For at least the past year, however, it’s been transparent that some MWDOC officials need an attitude change if the agency is to ever become a model of open government.
In that time, Barbre has been the only director to push the envelope, advocating for online disclosure of detailed reimbursement reports, to hold meetings during evenings instead of mornings when only retired people, like the majority of MWDOC’s board, can attend, online video streaming and archiving of all MWDOC meetings, like the MET does, so that the public can view them anytime.
Those ideas left the senior voting block of Wayne Clark, Joan Finnegan, and Susan Hinman, and their champion, Hunt, mumbling with skepticism and disapproval, if not outright inanity.
Reacting to Barbre’s proposal during the March 14 meeting discussion, Finnegan, who represents Huntington Beach and parts of Costa Mesa in District 4, was bewildered over why it was necessary to certify each others’ 700 forms “even though you sign at the bottom.”
Barbre’s certification proposal would not prevent all conflicts of interest, nor is it meant to. But it would result in greater public scrutiny of local water officials and, therefore, increased pressure upon them to be transparent. It could also decrease the likelihood of honest reporting errors.
But Hunt warned that “certifying” the 700 reports could lead to legal issues beyond the expertise of the directors.
MWDOC’s legal advisor could figure out the right term to use, but transparency is important, Barbre answered.

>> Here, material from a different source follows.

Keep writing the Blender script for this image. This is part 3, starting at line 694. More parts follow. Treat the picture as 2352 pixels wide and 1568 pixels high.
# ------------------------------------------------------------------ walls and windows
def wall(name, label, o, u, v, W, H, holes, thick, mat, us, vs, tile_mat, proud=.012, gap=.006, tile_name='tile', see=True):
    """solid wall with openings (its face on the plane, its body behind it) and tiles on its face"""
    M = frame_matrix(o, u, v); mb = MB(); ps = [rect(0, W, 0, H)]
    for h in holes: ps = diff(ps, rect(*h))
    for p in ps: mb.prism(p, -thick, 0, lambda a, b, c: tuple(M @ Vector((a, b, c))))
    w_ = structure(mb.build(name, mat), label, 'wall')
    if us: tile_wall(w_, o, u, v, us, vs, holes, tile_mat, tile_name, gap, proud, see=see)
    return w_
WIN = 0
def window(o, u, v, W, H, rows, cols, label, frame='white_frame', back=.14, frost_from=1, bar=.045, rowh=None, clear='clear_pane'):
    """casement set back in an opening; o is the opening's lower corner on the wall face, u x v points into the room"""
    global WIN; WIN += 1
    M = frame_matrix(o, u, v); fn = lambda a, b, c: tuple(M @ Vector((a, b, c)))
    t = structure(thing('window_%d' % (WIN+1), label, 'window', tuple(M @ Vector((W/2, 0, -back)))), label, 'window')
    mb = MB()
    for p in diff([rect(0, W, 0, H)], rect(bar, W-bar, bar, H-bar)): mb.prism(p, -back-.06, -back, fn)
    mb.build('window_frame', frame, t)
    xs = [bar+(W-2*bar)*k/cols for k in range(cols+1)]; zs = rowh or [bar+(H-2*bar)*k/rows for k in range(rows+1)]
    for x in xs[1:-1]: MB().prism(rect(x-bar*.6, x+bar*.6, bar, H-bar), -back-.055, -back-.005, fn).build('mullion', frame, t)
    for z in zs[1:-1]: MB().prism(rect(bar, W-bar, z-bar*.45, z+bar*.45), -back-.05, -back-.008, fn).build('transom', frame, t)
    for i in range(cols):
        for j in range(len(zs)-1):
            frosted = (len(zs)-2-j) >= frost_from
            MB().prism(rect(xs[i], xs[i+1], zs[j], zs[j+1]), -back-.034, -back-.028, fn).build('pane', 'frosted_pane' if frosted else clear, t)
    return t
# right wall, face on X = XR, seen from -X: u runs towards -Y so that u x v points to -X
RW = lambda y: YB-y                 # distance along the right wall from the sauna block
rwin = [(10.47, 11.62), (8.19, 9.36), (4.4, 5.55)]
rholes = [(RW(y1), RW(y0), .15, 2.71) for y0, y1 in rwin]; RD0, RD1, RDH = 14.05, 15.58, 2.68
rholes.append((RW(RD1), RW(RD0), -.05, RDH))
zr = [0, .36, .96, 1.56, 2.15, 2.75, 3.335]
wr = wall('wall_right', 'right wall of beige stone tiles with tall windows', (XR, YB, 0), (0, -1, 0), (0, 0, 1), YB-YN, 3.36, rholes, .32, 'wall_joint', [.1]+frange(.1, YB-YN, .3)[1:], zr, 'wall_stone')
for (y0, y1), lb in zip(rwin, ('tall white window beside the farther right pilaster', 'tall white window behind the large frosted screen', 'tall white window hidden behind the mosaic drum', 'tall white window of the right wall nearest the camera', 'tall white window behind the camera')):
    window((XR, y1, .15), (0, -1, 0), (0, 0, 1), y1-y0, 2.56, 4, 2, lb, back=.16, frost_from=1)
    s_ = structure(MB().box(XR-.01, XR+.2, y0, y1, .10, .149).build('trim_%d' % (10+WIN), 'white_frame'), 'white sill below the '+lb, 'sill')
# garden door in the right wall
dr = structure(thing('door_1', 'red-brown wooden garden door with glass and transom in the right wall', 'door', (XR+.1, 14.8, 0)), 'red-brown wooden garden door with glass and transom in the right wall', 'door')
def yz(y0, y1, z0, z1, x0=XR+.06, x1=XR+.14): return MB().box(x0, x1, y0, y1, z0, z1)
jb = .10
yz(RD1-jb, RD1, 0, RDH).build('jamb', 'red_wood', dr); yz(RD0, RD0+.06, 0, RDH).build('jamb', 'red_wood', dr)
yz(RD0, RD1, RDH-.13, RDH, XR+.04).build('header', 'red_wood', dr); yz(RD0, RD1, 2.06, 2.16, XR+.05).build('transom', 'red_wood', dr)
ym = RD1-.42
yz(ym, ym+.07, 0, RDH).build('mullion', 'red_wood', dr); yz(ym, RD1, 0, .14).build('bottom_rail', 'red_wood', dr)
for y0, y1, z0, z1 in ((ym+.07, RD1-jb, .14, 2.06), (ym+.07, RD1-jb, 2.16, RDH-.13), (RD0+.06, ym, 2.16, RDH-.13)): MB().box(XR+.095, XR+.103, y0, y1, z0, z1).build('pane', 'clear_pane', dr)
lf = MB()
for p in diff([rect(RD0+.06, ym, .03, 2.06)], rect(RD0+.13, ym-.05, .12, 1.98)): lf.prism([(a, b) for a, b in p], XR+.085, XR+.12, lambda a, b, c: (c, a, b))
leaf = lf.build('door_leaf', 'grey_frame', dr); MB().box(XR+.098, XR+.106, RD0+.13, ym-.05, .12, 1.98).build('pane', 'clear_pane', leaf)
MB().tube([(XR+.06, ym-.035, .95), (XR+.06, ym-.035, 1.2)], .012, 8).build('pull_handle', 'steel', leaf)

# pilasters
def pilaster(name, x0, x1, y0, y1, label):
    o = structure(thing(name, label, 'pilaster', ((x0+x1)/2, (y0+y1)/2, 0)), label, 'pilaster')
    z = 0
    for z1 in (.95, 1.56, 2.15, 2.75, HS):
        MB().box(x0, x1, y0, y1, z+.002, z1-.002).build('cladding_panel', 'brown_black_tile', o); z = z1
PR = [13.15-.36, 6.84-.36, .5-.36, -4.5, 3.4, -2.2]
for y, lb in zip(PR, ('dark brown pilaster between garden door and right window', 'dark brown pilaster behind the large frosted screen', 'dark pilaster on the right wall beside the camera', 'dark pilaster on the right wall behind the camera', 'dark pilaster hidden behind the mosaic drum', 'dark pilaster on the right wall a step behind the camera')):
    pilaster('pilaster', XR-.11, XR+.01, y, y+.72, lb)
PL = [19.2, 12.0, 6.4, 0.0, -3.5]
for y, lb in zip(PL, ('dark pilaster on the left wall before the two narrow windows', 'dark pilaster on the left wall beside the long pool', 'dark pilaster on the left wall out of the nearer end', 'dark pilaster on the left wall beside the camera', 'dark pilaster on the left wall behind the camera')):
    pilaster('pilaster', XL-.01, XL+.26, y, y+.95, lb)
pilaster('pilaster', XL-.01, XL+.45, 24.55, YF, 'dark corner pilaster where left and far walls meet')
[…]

Prompted by Hunt, Thomas confided that he had discussed Hunt’s concern with MWDOC’s legal counsel. “So, I’m just thinking,” he said, “Is there a mechanism there that could give us that [expertise]?”
But Thomas noted the relevance of Barbre’s proposal to the upcoming ethics workshop and its underlying theme of avoiding even the appearance of a conflict of interest. That which “looks really bad” needs to be avoided, he said.
“I think there’s enough in this to at least discuss it,” he concluded.